Suppose we are given a Riemannian manifold $M$ (it has dimension $n$, is metrically complete and connected) with the following property: for every point $p\in M$ and for every radius $0\leq R$ there is another point $q(p,R)\neq p$ and radius $R'(p,R)\in \mathbb{R}$ such that $$S(p,R) = S(q(p,R),R'(p,R))$$ where, provided $Q\geq 0$, $S(a,Q)\subset M$ is the set of points which are a distance $Q$ from $a\in M$ (If $Q<0$, $S(a,Q)$ is agreed to be empty).
Q: Is $M$ isometric to an $n$-dimensional sphere?
(To see why a sphere has the mentioned property, define $q(p,R)$ simply to be the point antipodal to $p$ and define $R'(p,R)=\pi R^*-R$ where $R^*$ is the radius of the sphere)
Be sure to have a look at a, virtually identical, question I asked on mathoverflow
i) For $p$ we have antipodal point $q$ s.t. $$M= B_r(p)\cup B_R(q)$$ and $(S:=)\ \partial B_r(p)=\partial B_R(q)$.
For $x\in S$, there is a minimizing geodesic of unit speed $c$ (resp. $c_2$) from $p$ to $x$ (resp. from $q$ to $x$).
For small $\varepsilon>0$, note that $c'(r)$ is orthogonal to $T_{x}\ \partial B_{\varepsilon } \bigg(c(r-\varepsilon )\bigg)$.
And $c_2 '(R)$ is orthogonal to $T_{x}\ \partial B_{\varepsilon } \bigg(c_2 (R-\varepsilon )\bigg)$.
Here $B_r(p)$ contains $ B_{\varepsilon } \bigg(c(r-\varepsilon )\bigg)$ and $B_R(q)$ contains $ B_{\varepsilon } \bigg(c_{2} (R-\varepsilon )\bigg)$.

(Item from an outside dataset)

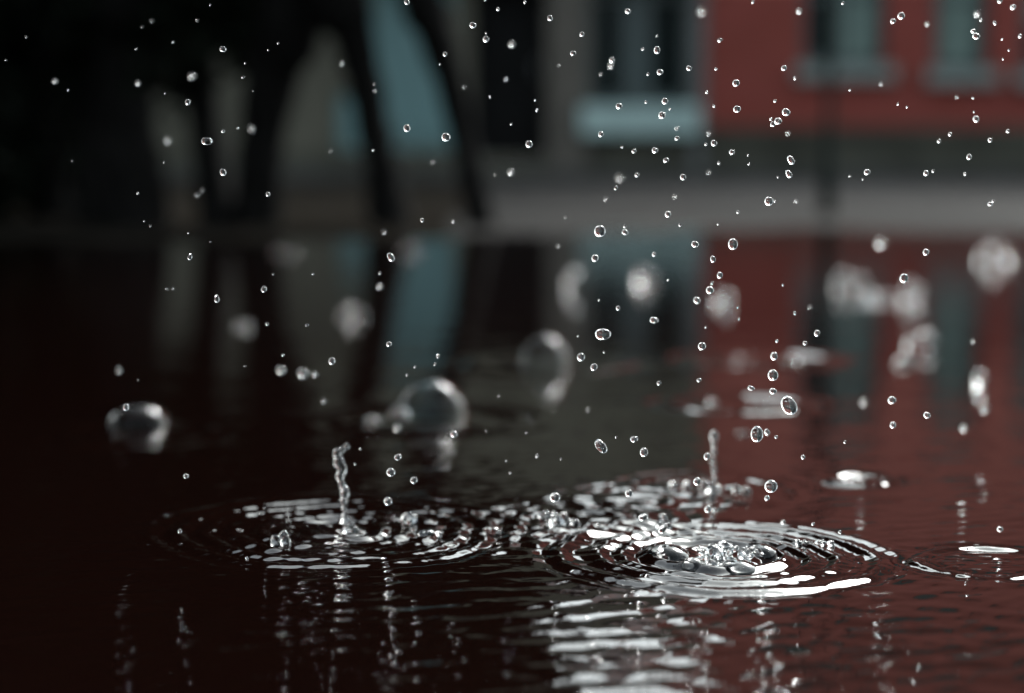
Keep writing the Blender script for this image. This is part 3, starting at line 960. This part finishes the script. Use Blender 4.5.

Hence interiors of $ B_{\varepsilon } \bigg(c(r-\varepsilon )\bigg)$ and $ B_{\varepsilon } \bigg(c_{qc(r)} (R-\varepsilon )\bigg)$ do not intersect so that union of $c$ and $c_2$ is smooth.
ii) Cut locus ${\rm Cut}\ (p)$ of $p$ is $\{q\}$ : If $x\in {\rm Cut}\ (p)\cap {\rm Int}\ B_R(q)$ s.t. there are at least two minimizing geodesics from $p$ to $x$, then geodesics pass through $S$. Hence $x=q$.
Hence $\exp_p\ tv,\ t\in [0,r+R]$ is minimizing for all $|v|=1$.
If ${\rm diam}\ M=d(a,b)$, then this implies that $d(a,b)\leq r+R$.
So any point ant its antipodal point give a diameter so that it is isometric to a sphere.